Many businesses and advertising agencies claim the urban environment will become a sad and dangerous place. But supporters of the law see it as an opportunity to open up architecture, landscape, natural forms, natural light and natural cycles. City planners, architects and environmental advocates maintain the new "clean city" law, brings São Paulo a welcome step closer to an imagined urban ideal.

This Flickr photoset provides a wonderful glimpse of the "No Logo" environment, with the former billboard spaces on walls and roadsides stripped of their adverts. (We'd reproduce a couple here, but the photographer didn't use a Creative Commons license, so we can only suggest that you click the link above and see them for yourself.)


Comments

A propaganda-clean city?

Thanks for turning me on to this! I feel it is a remarkable manifestation of the clean city as an ideal. Just as I write this comment, google ads beckon me to billboard ad sites on the left, and I am reminded of their prevelance. Lets take Sao Paulo's lead!
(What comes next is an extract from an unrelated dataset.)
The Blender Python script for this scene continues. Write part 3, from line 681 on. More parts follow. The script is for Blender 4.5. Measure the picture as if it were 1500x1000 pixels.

"The only thing constant in life is change" -François de la Rochefoucauld

In NYC

Living in NYC, it's hard to imagine this even a possibility. Seems like every highway, every avenue, there's billboards perched almost like predators above the cars and pedestrians. I couldn't imagine Madison Ave taking the financial hit of having billboards taking down across the city. I'm glad there's one place willing to try this. I'd love to see a long-term study of the psychological effects it must have on the city's denizens.